Although many Amazigh are illiterate, the government has put in place measures to assist schools to teach the written form of the language. The Royal Institute of Amazigh has overseen the creation of an alphabet based partly on the mystical signs and symbols of the Tuareg found inscribed on tombs and monuments. This written form is expected to have a unifying effect. It is essentially a new form of the language which, it is hoped, all Moroccan Berbers will speak and understand.

It has also raised unrealistic hopes according to Ahmed Sabir, Dean of the Faculty of Arts at the University of Ibn Zohr. "We were very oversubscribed when we started accepting applications for our Amazigh courses," he explains. "Some students feel having a degree in the language will help get a job. Unfortunately that is not necessarily the case."

Fears of extremism

But while many Berbers, until recently excluded from jobs in education and government, make up Morocco's underclass, there are also the super-rich who have made fortunes in business. Many live in the commercial capital, Casablanca, and in the past funded Berber activist groups.

According to Gerd Becker, a German cultural consultant living just outside Agadir, the main reason for the recent change of heart over Berber status stems from the government's desire to provide an alternative model to the radical Wahabi form of Islam. "There was a danger of the country being taken over by fundamentalism," he says. "The Amazigh culture offers a ready-made, more liberal identity that many Moroccans already identify with."

Although most Berbers are Muslim, some are Jewish or even Christian and with Amazigh stretching across northern Africa from Egypt, Tunisia, Algeria, Niger and Mali to Morocco, it is language that holds the rather disparate elements together.

And while Arabic remains the official language of the country, when it comes to music, young Moroccans either listen to Western music, or to rap in Amazigh.

Foreign language

Fatman, lead singer with the Agdir-based hip-hop band rap2bled says that the Berber language is being used to pass on messages about drug use and unemployment. "My parents couldn't read a newspaper or understand the television because they were in Arabic," he says. "Now we have our own television channel and magazines in Berber. We feel much closer now to people in the Rif and Atlas Mountains."

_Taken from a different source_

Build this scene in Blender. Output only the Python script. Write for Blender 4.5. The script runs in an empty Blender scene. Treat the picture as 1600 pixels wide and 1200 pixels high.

But for intellectuals and activists, this is just the beginning. Abullah Aourik, an artist and publisher of a magazine in Amazigh, wants to see Berber replace Arabic as the official language of the country. "We think it would be appropriate to change part of our constitution so that Arabic is no longer required for legal documents or for any official communication," he insists. "Most Moroccans grow up speaking Berber - why should they be at a disadvantage in having to use classical Arabic which is a foreign language whenever they brush up against bureaucracy?"

The government may not be ready yet to entertain this idea which seems far-fetched to even the majority of the Amazigh themselves, but the teaching of Amazigh in public schools and at university level could in the future lead to it being recognised as a national language - as it already is in Algeria, Mali and Niger.